Pero aquellos que quieren crear un monopolio sobre la definición de los conceptos sublimes como “libertad”, deben también comprender que no puede haber libertad sin justicia.
En América Latina, donde no solo las desigualdades económicas, sino políticas y jurídicas, plagan nuestro continente, la búsqueda de la justicia es el único camino para alcanzar la libertad verdadera.

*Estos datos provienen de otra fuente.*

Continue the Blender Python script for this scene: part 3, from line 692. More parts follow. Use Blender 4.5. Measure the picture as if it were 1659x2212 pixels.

Estos problemas son de carácter político, y no pueden resolverse sin abordar nuestras prioridades sociales: élites o todos, capital o seres humanos, mercado o sociedad. Hoy en día, los que tratan de transformar las democracias de papel de América Latina en verdaderas democracias son atacados subversivamente por aquellos cuyo estatus y poder está siendo cuestionado. Estas personas afirman que se les niega su libertad de expresión, cuando en realidad lo que buscan es la impunidad de los medios de comunicación para manipular la verdad. Hacen acusaciones de faltas de respeto a sus derechos humanos, porque por primera vez la ley se aplica por igual a todos. Y acusan de dictadura y autoritarismo porque no pueden lograr que el gobierno se someta a sus caprichos e intereses.
Como economista educado en América Latina, Europa y Estados Unidos, tuve la oportunidad de vivir cuatro años en este maravilloso país. Por esta razón, sé que muchos estadounidenses consideran a Abraham Lincoln el mejor presidente de la historia, pero algunos de sus contemporáneos lo llamaban “tirano”, “déspota”, “fanático” y “loco” por su noble lucha por la abolición de la esclavitud.
Hay mucho que aprender del ejemplo de Lincoln, a saber, que la igualdad y la libertad imprescindible debe sobrepasar el triunfo y la conveniencia.
Todos los hombres son creados iguales, son dotados por su Creador con ciertos derechos inalienables, entre estos están la vida, la libertad y la búsqueda de la felicidad. Esas palabras fueron escritas cuando Estados Unidos aspiraba a ser una democracia.
En Ecuador y en toda América Latina también sostenemos que estas verdades son evidentes por sí mismas, y hay que hacerlas realidad no solo para ciertas personas o en algún momento en el futuro, sino en este momento y para todos.